Friday, April 19, 2024

Public service trade unions threaten regime change

Government operations face collapse following last week’s threat by public serve trade unions to align with opposition political parties and mount a crippling strike action if their demands are not met.

In a letter addressed to the all party parliamentary caucus, the unions threatened that they are “ready to undertake a strike action of a magnitude and proportion never before experienced in the public service”.

Botswana Public Employees Union (BOPEU) General Secretary, Topias Marenga, acting on behalf of the public service unions, warned that the labour movement will enter into partisan politics and align themselves with political parties if government continues to ignore their interests.

“It is with great regret that public service unions, acting on behalf of over 90 000 persons employed by government, have to seek audience with the all party caucus to express disappointment with the delay in implementation of the New Public Act of 2008. As a result of this our comrades continue to be subjected to unfair labour practices and to draconian pieces of legislation that are out to kilter with labour practices in civilised communities.
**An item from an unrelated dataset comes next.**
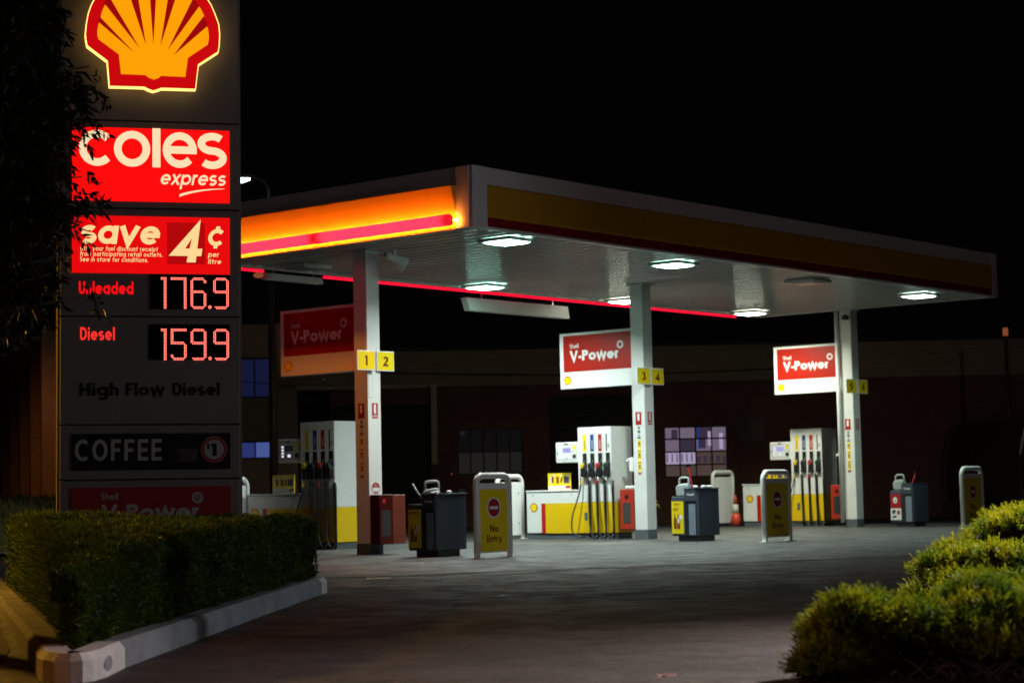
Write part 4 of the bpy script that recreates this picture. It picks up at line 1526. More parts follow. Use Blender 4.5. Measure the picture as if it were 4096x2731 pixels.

Of particular concern is the rampant rise in early retirements of public officers,” reads the letter.

The New Public Service Act was signed by President Seretse Khama Ian Khama on December 2008, with the promise that it would be implemented by April 2009. But government has since been giving the unions the run around. In December 2009, Presidential Affairs and Public Administration Minister Lesego Motsumi promised that the act would be implemented in March of this year. While the unions were afraid that government was delaying in implementing the act because she wanted to re-introduce some provisions, among them section 15(3), which gives government the powers to dismiss public servants without justifying the dismissals, the minister indicated at the time that government has decided not to reintroduce the draconian clause because it would be counterproductive and mala fides to do so.

But March 1st has come and gone, and the unions are now on the war path, labelling the delay as “illegal because it is both irrational and unreasonable”.
“We have waited for more than 14 months for the delay. Our members patience has been stretched to the limit,” read the statement.

To that end the public service unions have decided to seek the favour of political parties as they have realised that their members’ interests will not be addressed if they do not have politicians in their corner.

“Our members are ready to enter into the arena of partisan politics to ensure that the interests of the labour movement are adequately represented in parliament and government,” they said.

In conclusion, the unions sought an audience with the all party caucus as a matter of urgency to share their concerns. Further, they threatened to undertake industrial action if relations between government and the labour movement continue to deteriorate.

The public service unions that are included in the petition are Botswana Land Boards and Local Authorities Workers Union, National Amalgamated Local and Central and Parastatal Workers’ Union, Botswana Secondary Teachers Union and Botswana Teachers Union.